Thursday, 30 January 2014

Waiting for technician

Do you know 'Waiting for Godot'? It is the play where the two main characters spend the entire three hours waiting for this person Godot to arrive but he never does.

Waiting for Godot

That is how I feel sometimes when I have booked a technician's or service call. I booked a dishwasher service call this week. I inherited the dishwasher when I bought this apartment last year. I know the dishwasher works. I saw it work once. But I and my friends have been unable to make it work since.

The instructions are so simple. Close the door and select the wash program. Then it works. Except that it doesn't. There is some quirk to making this dishwasher work but I can't remember what it is. Hence the technician's service call.

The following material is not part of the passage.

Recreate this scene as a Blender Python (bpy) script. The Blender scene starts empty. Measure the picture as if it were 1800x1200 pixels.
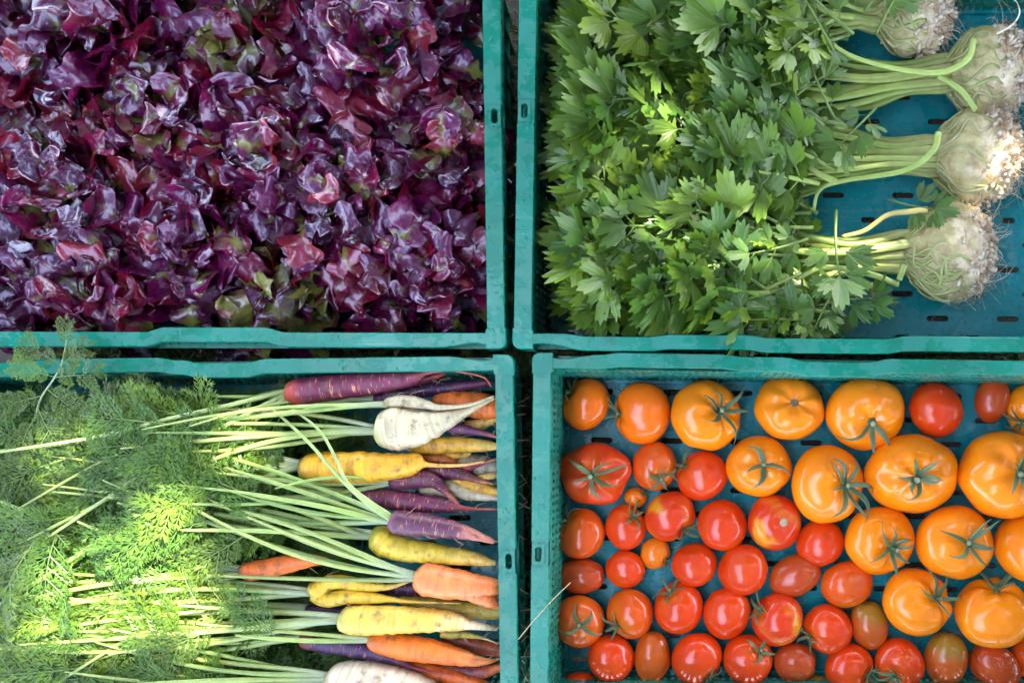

Whenever I book a service call and I am told the call will be between X hours and Y hours on a certain day I start to go into a mild panic if the serviceperson hasn't called within, say, thirty minutes of X. 'What if the booking hasn't really been made' I start to worry. 'Will I sit here all the way through to Y and the serviceperson is not coming because the booking wasn't made' I think. 'What if the serviceperson would still have called notwithstanding the booking 'foul up' if only I had rung to check within thirty minutes of X' I ponder 'but that won't happen now because I didn't check quickly enough'. Sounds neurotic, no? A sort of George Costanza moment. Well, that's me.

Back to the dishwasher. Thirty minutes after X hours and there is no call. An hour after X hours and still no call. My mind is starting to go through the aforementioned mild panic. One hour and fifty-five minutes after X which is also one hour and five minutes before Y he telephones. He will be with me at Y plus one hour. Ten minutes later he telephones again, he will in fact be with me in twenty minutes.

And so it proves. Twenty minutes on and a young and very attractive young technician is at my door. An hour later my dishwasher is pulled from under the counter, on its side and half dismantled. The technician cannot work out the problem other than the timer is probably not working and would likely cost half the price of a new dishwasher to replace. My dishwasher is at least 18 years old and with only about two years of its average life left I'm not comfortable spending half the price of a new model to keep it going only for that period. He will report to his superiors that he can't repair the dishwasher.

The technician reassembles the dishwasher, puts it back in its place and almost for old time's sake he presses the program knob as a farewell gesture. To the astonishment of us both the dishwasher starts up!

Godot arrives after all!!!


  1. We had to study "Waiting for Godot" in high school. Maybe it was to prepare us for dealing with tradespeople.

  2. 18 years is very old for a dishwasher. I certainly wouldn't spend any more on it. New ones are quite cheap.

    Twice I think it has happened to us where there was no record of a booking. R is not backward though and now calls to confirm on the day.

    The attractive departing repairman presses the knob as a farewell gesture? Oh dear, I have made a monster.

    1. In fact, Andrew, a new dishwasher is being delivered this morning - in less than 30 minutes, according to the phone call. Of course, the body corporate has decided to pick this very moment to turn off the water supply for two hours for urgent works and the visitor car parking is fully occupied after having been deserted all week.

      On the other hand - so to speak - the technician would have been welcome to tune my knob.